At the beginning of our two weeks in Ternopil, the children were all extremely timid and shy, displaying marks of the psychological terror so evidently etched upon their tragically young, abuse-ridden lives. Yet by the end of our short 2 weeks there, the change in these children was stark, and so apparent. It was with deep tears of sadness we said our ‘farewells’ through the translators and hugged them goodbye before our final departure. I have often wondered about these little ones in recent times, who would be young teenagers now, and how they have developed since. My tiny offering of time and love a tiny drop in a vast vacuum. One wonders if much good was even done in these visits, but it was as much about changing us, changing ME, as it was about us helping them, as is so often the case in our endeavours to reach out and think we are going to help someone else. Quite often it is we who are the ones who are changed in that oxymoronic spiritual way, no stranger to the phrase Jesus himself spoke, that it is more blessed to give than to receive.

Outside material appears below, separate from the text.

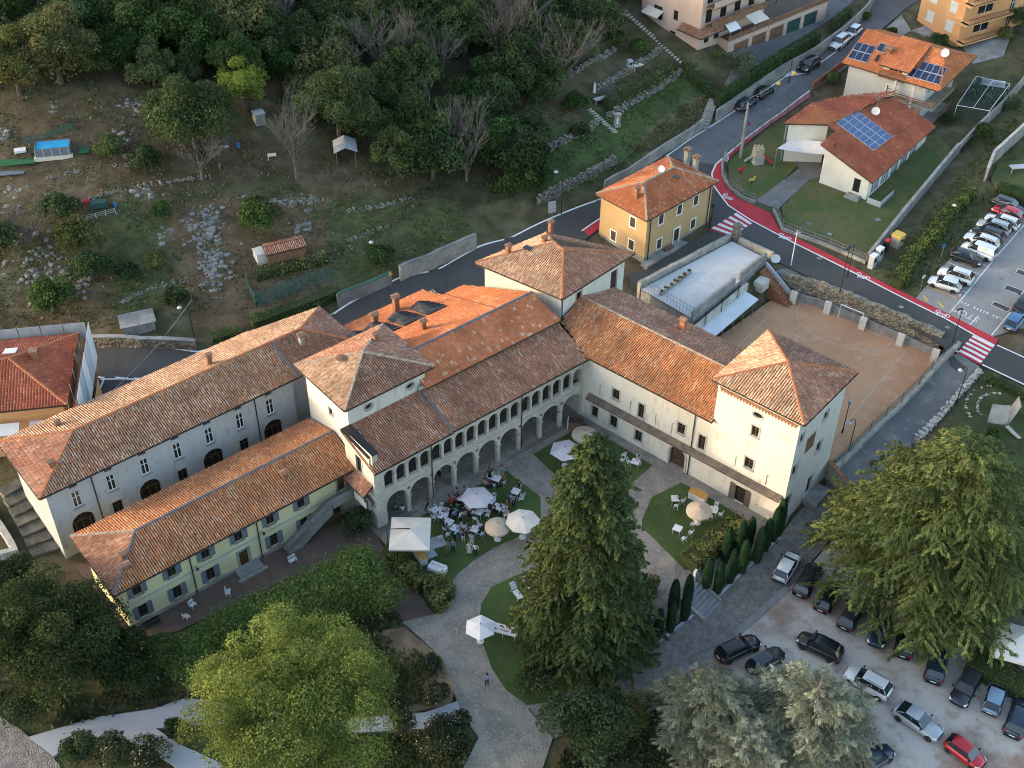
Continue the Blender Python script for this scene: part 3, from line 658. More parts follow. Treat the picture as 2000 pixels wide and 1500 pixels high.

Another lasting, impacting thing about this trip to the country nick-named the, “bread-basket of Europe,” was the sense of the still small voice of what I believed to be God whispering to me to begin to engage in my first ever attempt at the age-old spiritual discipline of fasting. So for the three Mondays I was present in Ukraine, I fasted and used the time I would have otherwise been eating with my team, to pray instead and cry out to God for my family members, and country whom I loved and continue to love very dearly.

Ukraine had left its mark of me, and at the age of 17, I was filled with passion to know God more, and follow him and his Spirit wholeheartedly in the life he had ahead for me back home and beyond. This, as far as I was concerned, was to start right at home, in school, as I headed back to my final year of school, passionately and idealistically determined to change the world, starting with my own.”